The levee breaches occurred in
areas that were "in excellent condition" before
the storm and were inspected, said Naomi. He said there was
nothing the Corps could have done involving the completed
floodwalls that could have prevented the breaches.
Another question concerned the
allocation of national resources during a war. The war in
Iraq has not had an impact on the Corps budget, said Strock.
According to his analysis, Corps funding "has been fairly
stable" since the early 1990s and the Corps has spent
more than $300 million since 2002 on storm protection in the
New Orleans area. "We were just caught by a storm of
an intensity which exceeded the design of the [flood protection]
project we have in place," he said.
Some Corps contracts in the area
had been delayed, but Naomi says those contracts were not
in the sections of the levees that failed.
Since the 1930s, Louisiana has
lost more than 1.2 million acres of wetlands, which act as
a natural buffer against storms.
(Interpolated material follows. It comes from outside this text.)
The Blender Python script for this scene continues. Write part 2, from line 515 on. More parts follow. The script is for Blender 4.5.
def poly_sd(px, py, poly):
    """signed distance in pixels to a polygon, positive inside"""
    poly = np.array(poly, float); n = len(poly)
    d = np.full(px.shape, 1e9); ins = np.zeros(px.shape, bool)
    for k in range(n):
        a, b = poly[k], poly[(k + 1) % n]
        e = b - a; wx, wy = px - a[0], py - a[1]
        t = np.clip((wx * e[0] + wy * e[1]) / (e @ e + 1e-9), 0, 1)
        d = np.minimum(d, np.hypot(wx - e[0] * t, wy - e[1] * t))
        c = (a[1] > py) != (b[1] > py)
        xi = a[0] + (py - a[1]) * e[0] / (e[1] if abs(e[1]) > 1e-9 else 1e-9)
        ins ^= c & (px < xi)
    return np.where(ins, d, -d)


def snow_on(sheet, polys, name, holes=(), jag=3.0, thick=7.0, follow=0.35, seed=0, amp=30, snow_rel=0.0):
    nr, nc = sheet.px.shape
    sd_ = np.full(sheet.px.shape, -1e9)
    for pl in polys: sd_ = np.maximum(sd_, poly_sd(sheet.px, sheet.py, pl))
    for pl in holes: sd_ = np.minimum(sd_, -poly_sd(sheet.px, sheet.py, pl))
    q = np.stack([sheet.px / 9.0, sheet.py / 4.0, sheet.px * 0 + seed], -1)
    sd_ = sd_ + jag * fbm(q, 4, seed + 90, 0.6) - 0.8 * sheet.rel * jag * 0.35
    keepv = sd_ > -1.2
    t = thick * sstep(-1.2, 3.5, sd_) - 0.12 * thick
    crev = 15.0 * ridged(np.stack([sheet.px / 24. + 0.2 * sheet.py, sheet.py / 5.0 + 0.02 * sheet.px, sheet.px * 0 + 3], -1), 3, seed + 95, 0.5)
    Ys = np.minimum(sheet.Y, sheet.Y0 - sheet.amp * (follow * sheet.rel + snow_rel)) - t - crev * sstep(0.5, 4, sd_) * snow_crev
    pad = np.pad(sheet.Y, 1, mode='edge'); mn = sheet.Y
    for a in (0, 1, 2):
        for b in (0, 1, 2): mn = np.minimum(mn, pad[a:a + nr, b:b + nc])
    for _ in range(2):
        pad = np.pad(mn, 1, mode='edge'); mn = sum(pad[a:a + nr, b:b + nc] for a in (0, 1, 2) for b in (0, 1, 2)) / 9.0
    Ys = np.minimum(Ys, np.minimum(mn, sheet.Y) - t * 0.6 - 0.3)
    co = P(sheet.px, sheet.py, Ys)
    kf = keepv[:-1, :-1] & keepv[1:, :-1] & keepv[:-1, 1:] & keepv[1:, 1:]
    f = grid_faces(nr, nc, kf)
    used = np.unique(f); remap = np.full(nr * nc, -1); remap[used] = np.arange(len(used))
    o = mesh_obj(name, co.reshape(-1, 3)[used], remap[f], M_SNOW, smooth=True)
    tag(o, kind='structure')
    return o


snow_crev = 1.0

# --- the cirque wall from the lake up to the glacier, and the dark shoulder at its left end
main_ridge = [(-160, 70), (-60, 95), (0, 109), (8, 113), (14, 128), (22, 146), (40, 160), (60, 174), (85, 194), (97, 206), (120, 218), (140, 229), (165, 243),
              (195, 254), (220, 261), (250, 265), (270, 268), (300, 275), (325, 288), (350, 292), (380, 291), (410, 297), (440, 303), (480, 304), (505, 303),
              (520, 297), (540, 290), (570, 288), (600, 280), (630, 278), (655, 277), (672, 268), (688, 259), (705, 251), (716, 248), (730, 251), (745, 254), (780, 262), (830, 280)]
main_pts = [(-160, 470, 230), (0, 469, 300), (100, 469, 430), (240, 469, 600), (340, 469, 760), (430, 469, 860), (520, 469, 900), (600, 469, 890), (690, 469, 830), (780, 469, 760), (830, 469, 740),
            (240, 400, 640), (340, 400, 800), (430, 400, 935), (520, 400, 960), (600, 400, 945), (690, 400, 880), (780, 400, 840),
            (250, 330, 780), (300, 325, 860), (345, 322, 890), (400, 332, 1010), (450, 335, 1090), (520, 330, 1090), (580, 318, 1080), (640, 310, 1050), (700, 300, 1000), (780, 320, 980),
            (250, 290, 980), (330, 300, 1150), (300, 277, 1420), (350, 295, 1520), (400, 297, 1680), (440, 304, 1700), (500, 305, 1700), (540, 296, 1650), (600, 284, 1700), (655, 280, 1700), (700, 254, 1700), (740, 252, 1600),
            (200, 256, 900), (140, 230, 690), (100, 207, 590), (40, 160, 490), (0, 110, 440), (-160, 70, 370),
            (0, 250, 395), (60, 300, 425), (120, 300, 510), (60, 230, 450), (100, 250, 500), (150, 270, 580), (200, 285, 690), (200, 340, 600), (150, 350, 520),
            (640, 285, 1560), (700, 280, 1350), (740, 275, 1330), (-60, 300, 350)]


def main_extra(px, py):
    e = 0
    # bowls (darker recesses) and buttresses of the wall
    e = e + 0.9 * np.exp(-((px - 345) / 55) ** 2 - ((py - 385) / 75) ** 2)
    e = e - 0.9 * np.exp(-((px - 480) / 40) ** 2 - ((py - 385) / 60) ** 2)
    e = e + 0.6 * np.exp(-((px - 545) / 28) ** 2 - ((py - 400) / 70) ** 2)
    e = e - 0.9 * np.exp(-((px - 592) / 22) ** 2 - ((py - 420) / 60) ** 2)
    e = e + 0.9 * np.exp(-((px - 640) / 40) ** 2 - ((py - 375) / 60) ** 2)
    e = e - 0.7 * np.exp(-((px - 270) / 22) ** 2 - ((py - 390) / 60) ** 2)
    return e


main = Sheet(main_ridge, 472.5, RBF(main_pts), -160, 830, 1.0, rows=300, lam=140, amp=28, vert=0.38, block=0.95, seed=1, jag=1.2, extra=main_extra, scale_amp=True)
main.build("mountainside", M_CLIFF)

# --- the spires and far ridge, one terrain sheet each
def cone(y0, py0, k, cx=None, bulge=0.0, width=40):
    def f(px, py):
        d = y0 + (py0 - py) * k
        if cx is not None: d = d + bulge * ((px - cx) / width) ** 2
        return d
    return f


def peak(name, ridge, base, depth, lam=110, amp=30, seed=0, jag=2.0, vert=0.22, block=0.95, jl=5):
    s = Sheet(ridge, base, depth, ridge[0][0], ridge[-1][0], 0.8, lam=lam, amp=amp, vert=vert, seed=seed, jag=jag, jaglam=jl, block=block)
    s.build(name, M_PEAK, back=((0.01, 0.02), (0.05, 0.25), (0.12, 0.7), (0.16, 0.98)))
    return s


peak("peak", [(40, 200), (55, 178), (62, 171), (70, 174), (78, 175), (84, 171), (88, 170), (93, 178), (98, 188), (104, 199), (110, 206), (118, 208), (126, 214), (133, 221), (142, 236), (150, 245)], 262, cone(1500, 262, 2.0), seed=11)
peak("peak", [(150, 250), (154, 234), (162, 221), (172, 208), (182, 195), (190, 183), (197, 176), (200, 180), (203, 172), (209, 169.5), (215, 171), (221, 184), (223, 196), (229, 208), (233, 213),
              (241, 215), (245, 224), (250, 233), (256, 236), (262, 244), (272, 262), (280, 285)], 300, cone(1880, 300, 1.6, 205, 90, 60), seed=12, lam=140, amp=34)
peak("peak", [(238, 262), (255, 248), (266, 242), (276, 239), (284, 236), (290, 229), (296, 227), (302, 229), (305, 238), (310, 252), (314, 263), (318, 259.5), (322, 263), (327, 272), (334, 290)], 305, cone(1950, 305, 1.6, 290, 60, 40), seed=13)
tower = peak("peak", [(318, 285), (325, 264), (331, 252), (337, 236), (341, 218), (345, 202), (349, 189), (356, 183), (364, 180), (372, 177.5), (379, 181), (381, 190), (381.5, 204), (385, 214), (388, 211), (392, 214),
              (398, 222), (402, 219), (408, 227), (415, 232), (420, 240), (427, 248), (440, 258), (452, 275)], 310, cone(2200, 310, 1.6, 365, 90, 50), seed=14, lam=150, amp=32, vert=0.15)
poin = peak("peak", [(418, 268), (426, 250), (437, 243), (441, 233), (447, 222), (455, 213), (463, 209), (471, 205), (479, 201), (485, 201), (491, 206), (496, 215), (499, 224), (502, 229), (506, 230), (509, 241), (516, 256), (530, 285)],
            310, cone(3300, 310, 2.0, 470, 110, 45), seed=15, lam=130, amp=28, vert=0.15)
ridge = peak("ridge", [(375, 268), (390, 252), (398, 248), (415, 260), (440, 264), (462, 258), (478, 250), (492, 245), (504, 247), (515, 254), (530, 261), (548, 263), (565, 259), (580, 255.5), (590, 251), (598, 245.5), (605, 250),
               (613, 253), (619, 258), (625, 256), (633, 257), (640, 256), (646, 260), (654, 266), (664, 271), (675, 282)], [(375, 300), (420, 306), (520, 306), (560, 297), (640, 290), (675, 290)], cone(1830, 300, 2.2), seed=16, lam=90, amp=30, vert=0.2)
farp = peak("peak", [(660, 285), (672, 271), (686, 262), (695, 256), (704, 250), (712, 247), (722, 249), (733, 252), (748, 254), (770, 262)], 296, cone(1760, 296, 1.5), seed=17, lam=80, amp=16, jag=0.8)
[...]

But Strock contends that
wetlands losses "did not have a significant impact"
in the case of Katrina. He says that most of the losses of
wetlands and barrier islands were south and west of the city,
and not in Katrina's path.
Asked about the cost of the initial
repairs and the longer-term work, Strock said, "We're
doing everything humanly possible to stop the flow of water
and it's going to cost what it's going to cost."
Walter Baumy, chief of engineering
in the New Orleans District, says that a contract is under
way at the breached 17th Street Canal, where the Corps plans
to drive sheet piles to close the canal where it meets Lake
Pontchartrain. He says the first sheet pile has been driven
and he hopes that the canal will be closed sometime Sept.
1.
At the London Ave. Canal, which
parallels the 17th Street Canal, Baumy says the Corps is working
with contractors to get material to the site to fill in the
gap. "Once we seal those two places," he says, "we
should stop water going into the city."
After that, the next task will
be to pump out the remaining water that has covered large
parts of New Orleans. Baumy says the Corps is working with
the New Orleans Sewerage and Water Board to identify pumping
stations to get into service quickly, then to get those stations
dry and ready to pump. "We need to give them a dry place
to work, " Baumy said, but didn't estimate how long the
de-watering would take.
Strock says that as Lake Pontchartrain's
level recedes, the water flows should stabilize--and should
be nearly at that point now--and then become reversed.